A comprehensive guide to understanding and managing Projects in Hyphen, including environments, access control, and role-based permissions.

A Project in Hyphen is a container that groups related apps, environments, and secrets, allowing teams to manage them together under a unified workflow. Projects provide a way to organize and control access to multiple apps and their environments, ensuring that secrets and configurations are securely stored and accessible to the appropriate team members.

Each project is linked to an Organization and can be accessed by users who have the appropriate permissions within that organization.

Table of Contents

Environments

Within each project, you can define multiple Environments to segregate configurations and secrets specific to different stages of the app lifecycle. Each environment has a type that determines its role in the project:

  • Development: Used during the active development of an app. Secrets and configurations in this environment might include development-specific databases, API keys, and testing services. Each project can have at most one development environment.
  • Production: The live environment where the app runs in real-world use, with production-specific secrets and configurations. Each project can have at most one production environment.
  • Custom: For any specialized workflow that doesn't fit the development or production lifecycle stage. Projects can have multiple custom environments.

Environments allow for flexibility and separation of concerns. Secrets and settings can be isolated per environment to ensure that, for example, development credentials do not affect the production system.

Each environment maps to exactly one deployment setting. This one-to-one relationship means deployment behavior is fully predictable per environment — to deploy to multiple environments, create a separate deployment for each.

Access

Projects are managed using role-based access control (RBAC), which allows you to define what each team member can do within a specific project. This ensures that sensitive operations (like modifying production secrets) can only be performed by users with the appropriate permissions.

Project Roles

Project roles allow you to fine-tune access to different parts of a project, including the ability to view, modify, or manage secrets, apps, and environments. These roles may differ from organization-level roles, allowing flexibility in team collaboration.

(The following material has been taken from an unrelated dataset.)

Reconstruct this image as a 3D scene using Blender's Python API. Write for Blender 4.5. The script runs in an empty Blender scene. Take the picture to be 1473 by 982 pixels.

  • Project Owner: Has full control over the project, including managing users, apps, environments, and secrets. The Project Owner can invite or remove members, modify project settings, and manage access to secrets and resources across all environments.
  • Project Collaborator: Can actively contribute to the project and manage apps, integration connections, project environments and work with secrets. However, a collaborator may not manage project access by adding or removing members.
  • Project Viewer: Can view the resources within a project, including apps, environments, but cannot view secrets or make any changes. This role is useful for team members who need to monitor the project without directly contributing.